One hundred European cities will be carbon neutral by 2030 according to the strategy, and this is a goal where C-ITS can play an even bigger role. The area of car-free zones will increase, leaving more areas for pedestrians and micromobility services including bicycles, e-scooters and other exotic personal transportation devices. Road usage must be highly optimized to let the traffic flow as safely and fast as possible, and the flexibility offered by V2X will be more than welcome.

Traffic light information, warnings about vulnerable road users in the proximity of the vehicle, dynamic speed limits are all on the V2X menu, giving drivers the confidence in this increasingly complex environment.
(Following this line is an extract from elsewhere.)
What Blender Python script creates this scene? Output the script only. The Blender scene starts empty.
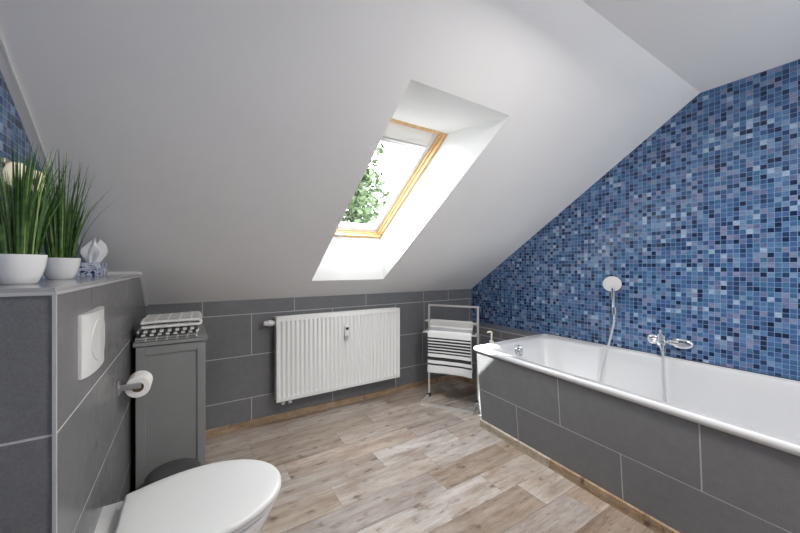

Safety goal: zero road fatalities

Some of our partners have different goals with V2X, trying to reduce air pollution and congestion with digital road infrastructure. Just imagine a 15 tonnes heavy truck in front of you in the traffic, as it’s struggling to gain speed after a full stop at the red light. Feel that unpleasant smoke? That same truck could optimize it’s speed for greens, not stopping at all, while other vehicles could easily pass by. It’s a win for everyone.
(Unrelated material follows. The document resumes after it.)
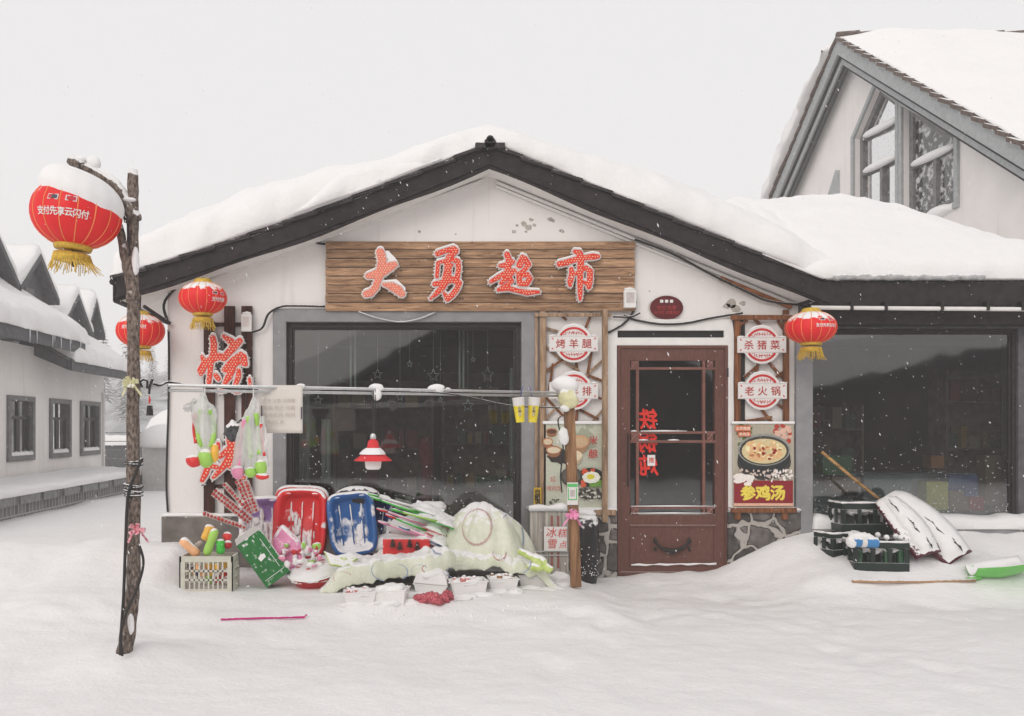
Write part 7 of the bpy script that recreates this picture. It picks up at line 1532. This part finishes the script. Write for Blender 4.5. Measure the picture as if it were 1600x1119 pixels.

As the strategy states, we will see automated mobility deployed at a large scale during the next 3 decades. Self driving vehicles should also rely on V2X infrastructure, as they do in our Las Vegas deployment, to see beyond the street corners, perfectly align with traffic lights, so they can travel reliably and safely on public roads shared with older, non self driving cars. 

Regardless of the expected high degree of automation this ambitious strategy won’t become a reality automatically. Artificial Intelligence and 5G support the future of transportation, therefore a decent 5G coverage, harmonized and abundant spectrum and legal support for new technologies such as self driving vehicles is a must. A strongly supported pan-European deployment plan along the busiest trade corridors will surely boost C-ITS development, and push the EU towards a smart and sustainable future.